» **DIRECTIONS FOR THIS TASK**: Write out each line of the material again, word for word.

**** DATASET CONTENT ****

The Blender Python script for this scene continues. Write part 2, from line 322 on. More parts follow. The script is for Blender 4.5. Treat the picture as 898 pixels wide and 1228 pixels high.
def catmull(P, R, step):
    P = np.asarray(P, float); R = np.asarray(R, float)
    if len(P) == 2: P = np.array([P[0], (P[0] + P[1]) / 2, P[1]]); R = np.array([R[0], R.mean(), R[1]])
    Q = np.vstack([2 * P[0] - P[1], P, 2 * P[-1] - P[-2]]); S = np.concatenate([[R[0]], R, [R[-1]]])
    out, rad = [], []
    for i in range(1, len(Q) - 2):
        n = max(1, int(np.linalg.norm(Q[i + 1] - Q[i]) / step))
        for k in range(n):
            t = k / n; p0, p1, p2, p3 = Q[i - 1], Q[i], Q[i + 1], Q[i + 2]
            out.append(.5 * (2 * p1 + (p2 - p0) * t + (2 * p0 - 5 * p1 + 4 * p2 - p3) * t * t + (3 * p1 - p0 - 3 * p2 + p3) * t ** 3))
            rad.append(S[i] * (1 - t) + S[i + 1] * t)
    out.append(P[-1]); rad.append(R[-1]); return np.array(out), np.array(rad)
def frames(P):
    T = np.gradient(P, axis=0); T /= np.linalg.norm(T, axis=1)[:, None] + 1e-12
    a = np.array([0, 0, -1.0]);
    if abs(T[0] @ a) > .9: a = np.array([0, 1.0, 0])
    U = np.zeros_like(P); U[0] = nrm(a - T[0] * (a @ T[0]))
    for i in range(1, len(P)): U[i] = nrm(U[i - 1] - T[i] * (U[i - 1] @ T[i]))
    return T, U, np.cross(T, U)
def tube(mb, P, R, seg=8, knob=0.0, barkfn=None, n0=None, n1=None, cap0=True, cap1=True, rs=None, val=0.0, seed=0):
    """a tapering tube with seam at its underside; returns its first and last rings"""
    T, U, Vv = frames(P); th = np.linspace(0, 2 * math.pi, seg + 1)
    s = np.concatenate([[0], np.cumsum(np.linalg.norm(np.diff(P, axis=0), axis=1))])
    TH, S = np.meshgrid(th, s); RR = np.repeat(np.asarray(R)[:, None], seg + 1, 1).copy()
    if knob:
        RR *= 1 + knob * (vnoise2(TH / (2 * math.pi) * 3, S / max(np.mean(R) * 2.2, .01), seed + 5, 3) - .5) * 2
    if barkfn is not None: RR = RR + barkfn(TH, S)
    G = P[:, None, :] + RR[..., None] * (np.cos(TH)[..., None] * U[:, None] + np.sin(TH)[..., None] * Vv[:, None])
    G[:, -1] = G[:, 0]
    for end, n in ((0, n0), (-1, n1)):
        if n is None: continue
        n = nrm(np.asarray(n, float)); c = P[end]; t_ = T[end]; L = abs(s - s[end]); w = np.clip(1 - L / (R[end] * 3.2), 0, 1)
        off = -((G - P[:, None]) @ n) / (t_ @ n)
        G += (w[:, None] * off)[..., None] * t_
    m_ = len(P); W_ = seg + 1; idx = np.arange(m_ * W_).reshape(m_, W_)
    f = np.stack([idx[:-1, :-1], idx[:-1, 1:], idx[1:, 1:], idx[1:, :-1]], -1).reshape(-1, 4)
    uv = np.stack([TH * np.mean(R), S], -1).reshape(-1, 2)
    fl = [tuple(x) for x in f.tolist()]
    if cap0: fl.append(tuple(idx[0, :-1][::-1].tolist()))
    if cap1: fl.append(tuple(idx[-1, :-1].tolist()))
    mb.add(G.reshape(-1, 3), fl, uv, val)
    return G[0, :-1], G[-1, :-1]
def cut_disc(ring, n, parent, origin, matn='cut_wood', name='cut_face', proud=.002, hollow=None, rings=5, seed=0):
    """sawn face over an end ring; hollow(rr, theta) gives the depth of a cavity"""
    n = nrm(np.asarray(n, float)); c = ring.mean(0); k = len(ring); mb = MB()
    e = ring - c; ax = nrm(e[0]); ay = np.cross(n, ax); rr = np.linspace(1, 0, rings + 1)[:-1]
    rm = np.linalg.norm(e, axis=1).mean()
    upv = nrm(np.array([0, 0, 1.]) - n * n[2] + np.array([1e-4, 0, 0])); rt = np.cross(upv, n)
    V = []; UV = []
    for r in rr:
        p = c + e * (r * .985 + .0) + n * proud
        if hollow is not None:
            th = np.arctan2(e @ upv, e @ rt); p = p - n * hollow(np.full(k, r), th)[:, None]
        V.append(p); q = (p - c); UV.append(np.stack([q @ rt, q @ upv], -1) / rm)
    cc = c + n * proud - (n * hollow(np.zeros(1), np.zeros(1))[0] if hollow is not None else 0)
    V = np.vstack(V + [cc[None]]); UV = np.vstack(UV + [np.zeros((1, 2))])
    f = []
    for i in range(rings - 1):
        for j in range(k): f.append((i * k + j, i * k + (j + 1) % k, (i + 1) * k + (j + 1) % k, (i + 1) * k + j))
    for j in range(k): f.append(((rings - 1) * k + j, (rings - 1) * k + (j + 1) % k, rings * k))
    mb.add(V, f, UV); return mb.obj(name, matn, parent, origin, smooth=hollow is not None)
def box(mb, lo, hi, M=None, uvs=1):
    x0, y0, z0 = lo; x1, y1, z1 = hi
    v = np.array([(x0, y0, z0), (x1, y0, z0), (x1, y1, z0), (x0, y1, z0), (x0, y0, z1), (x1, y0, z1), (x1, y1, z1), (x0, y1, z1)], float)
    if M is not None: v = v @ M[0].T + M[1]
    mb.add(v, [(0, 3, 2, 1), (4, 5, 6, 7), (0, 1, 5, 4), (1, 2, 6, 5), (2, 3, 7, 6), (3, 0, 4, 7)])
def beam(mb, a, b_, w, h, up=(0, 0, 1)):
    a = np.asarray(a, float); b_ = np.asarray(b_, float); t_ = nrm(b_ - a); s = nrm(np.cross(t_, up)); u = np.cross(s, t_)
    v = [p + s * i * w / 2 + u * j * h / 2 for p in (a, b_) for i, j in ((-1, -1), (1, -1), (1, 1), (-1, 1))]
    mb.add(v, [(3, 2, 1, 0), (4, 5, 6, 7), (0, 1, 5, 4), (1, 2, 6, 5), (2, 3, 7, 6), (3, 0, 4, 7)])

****

» **THE COMPLETED TASK**:
The Blender Python script for this scene continues. Write part 2, from line 322 on. More parts follow. The script is for Blender 4.5. Treat the picture as 898 pixels wide and 1228 pixels high.
def catmull(P, R, step):
    P = np.asarray(P, float); R = np.asarray(R, float)
    if len(P) == 2: P = np.array([P[0], (P[0] + P[1]) / 2, P[1]]); R = np.array([R[0], R.mean(), R[1]])
    Q = np.vstack([2 * P[0] - P[1], P, 2 * P[-1] - P[-2]]); S = np.concatenate([[R[0]], R, [R[-1]]])
    out, rad = [], []
    for i in range(1, len(Q) - 2):
        n = max(1, int(np.linalg.norm(Q[i + 1] - Q[i]) / step))
        for k in range(n):
            t = k / n; p0, p1, p2, p3 = Q[i - 1], Q[i], Q[i + 1], Q[i + 2]
            out.append(.5 * (2 * p1 + (p2 - p0) * t + (2 * p0 - 5 * p1 + 4 * p2 - p3) * t * t + (3 * p1 - p0 - 3 * p2 + p3) * t ** 3))
            rad.append(S[i] * (1 - t) + S[i + 1] * t)
    out.append(P[-1]); rad.append(R[-1]); return np.array(out), np.array(rad)
def frames(P):
    T = np.gradient(P, axis=0); T /= np.linalg.norm(T, axis=1)[:, None] + 1e-12
    a = np.array([0, 0, -1.0]);
    if abs(T[0] @ a) > .9: a = np.array([0, 1.0, 0])
    U = np.zeros_like(P); U[0] = nrm(a - T[0] * (a @ T[0]))
    for i in range(1, len(P)): U[i] = nrm(U[i - 1] - T[i] * (U[i - 1] @ T[i]))
    return T, U, np.cross(T, U)
def tube(mb, P, R, seg=8, knob=0.0, barkfn=None, n0=None, n1=None, cap0=True, cap1=True, rs=None, val=0.0, seed=0):
    """a tapering tube with seam at its underside; returns its first and last rings"""
    T, U, Vv = frames(P); th = np.linspace(0, 2 * math.pi, seg + 1)
    s = np.concatenate([[0], np.cumsum(np.linalg.norm(np.diff(P, axis=0), axis=1))])
    TH, S = np.meshgrid(th, s); RR = np.repeat(np.asarray(R)[:, None], seg + 1, 1).copy()
    if knob:
        RR *= 1 + knob * (vnoise2(TH / (2 * math.pi) * 3, S / max(np.mean(R) * 2.2, .01), seed + 5, 3) - .5) * 2
    if barkfn is not None: RR = RR + barkfn(TH, S)
    G = P[:, None, :] + RR[..., None] * (np.cos(TH)[..., None] * U[:, None] + np.sin(TH)[..., None] * Vv[:, None])
    G[:, -1] = G[:, 0]
    for end, n in ((0, n0), (-1, n1)):
        if n is None: continue
        n = nrm(np.asarray(n, float)); c = P[end]; t_ = T[end]; L = abs(s - s[end]); w = np.clip(1 - L / (R[end] * 3.2), 0, 1)
        off = -((G - P[:, None]) @ n) / (t_ @ n)
        G += (w[:, None] * off)[..., None] * t_
    m_ = len(P); W_ = seg + 1; idx = np.arange(m_ * W_).reshape(m_, W_)
    f = np.stack([idx[:-1, :-1], idx[:-1, 1:], idx[1:, 1:], idx[1:, :-1]], -1).reshape(-1, 4)
    uv = np.stack([TH * np.mean(R), S], -1).reshape(-1, 2)
    fl = [tuple(x) for x in f.tolist()]
    if cap0: fl.append(tuple(idx[0, :-1][::-1].tolist()))
    if cap1: fl.append(tuple(idx[-1, :-1].tolist()))
    mb.add(G.reshape(-1, 3), fl, uv, val)
    return G[0, :-1], G[-1, :-1]
def cut_disc(ring, n, parent, origin, matn='cut_wood', name='cut_face', proud=.002, hollow=None, rings=5, seed=0):
    """sawn face over an end ring; hollow(rr, theta) gives the depth of a cavity"""
    n = nrm(np.asarray(n, float)); c = ring.mean(0); k = len(ring); mb = MB()
    e = ring - c; ax = nrm(e[0]); ay = np.cross(n, ax); rr = np.linspace(1, 0, rings + 1)[:-1]
    rm = np.linalg.norm(e, axis=1).mean()
    upv = nrm(np.array([0, 0, 1.]) - n * n[2] + np.array([1e-4, 0, 0])); rt = np.cross(upv, n)
    V = []; UV = []
    for r in rr:
        p = c + e * (r * .985 + .0) + n * proud
        if hollow is not None:
            th = np.arctan2(e @ upv, e @ rt); p = p - n * hollow(np.full(k, r), th)[:, None]
        V.append(p); q = (p - c); UV.append(np.stack([q @ rt, q @ upv], -1) / rm)
    cc = c + n * proud - (n * hollow(np.zeros(1), np.zeros(1))[0] if hollow is not None else 0)
    V = np.vstack(V + [cc[None]]); UV = np.vstack(UV + [np.zeros((1, 2))])
    f = []
    for i in range(rings - 1):
        for j in range(k): f.append((i * k + j, i * k + (j + 1) % k, (i + 1) * k + (j + 1) % k, (i + 1) * k + j))
    for j in range(k): f.append(((rings - 1) * k + j, (rings - 1) * k + (j + 1) % k, rings * k))
    mb.add(V, f, UV); return mb.obj(name, matn, parent, origin, smooth=hollow is not None)
def box(mb, lo, hi, M=None, uvs=1):
    x0, y0, z0 = lo; x1, y1, z1 = hi
    v = np.array([(x0, y0, z0), (x1, y0, z0), (x1, y1, z0), (x0, y1, z0), (x0, y0, z1), (x1, y0, z1), (x1, y1, z1), (x0, y1, z1)], float)
    if M is not None: v = v @ M[0].T + M[1]
    mb.add(v, [(0, 3, 2, 1), (4, 5, 6, 7), (0, 1, 5, 4), (1, 2, 6, 5), (2, 3, 7, 6), (3, 0, 4, 7)])
def beam(mb, a, b_, w, h, up=(0, 0, 1)):
    a = np.asarray(a, float); b_ = np.asarray(b_, float); t_ = nrm(b_ - a); s = nrm(np.cross(t_, up)); u = np.cross(s, t_)
    v = [p + s * i * w / 2 + u * j * h / 2 for p in (a, b_) for i, j in ((-1, -1), (1, -1), (1, 1), (-1, 1))]
    mb.add(v, [(3, 2, 1, 0), (4, 5, 6, 7), (0, 1, 5, 4), (1, 2, 6, 5), (2, 3, 7, 6), (3, 0, 4, 7)])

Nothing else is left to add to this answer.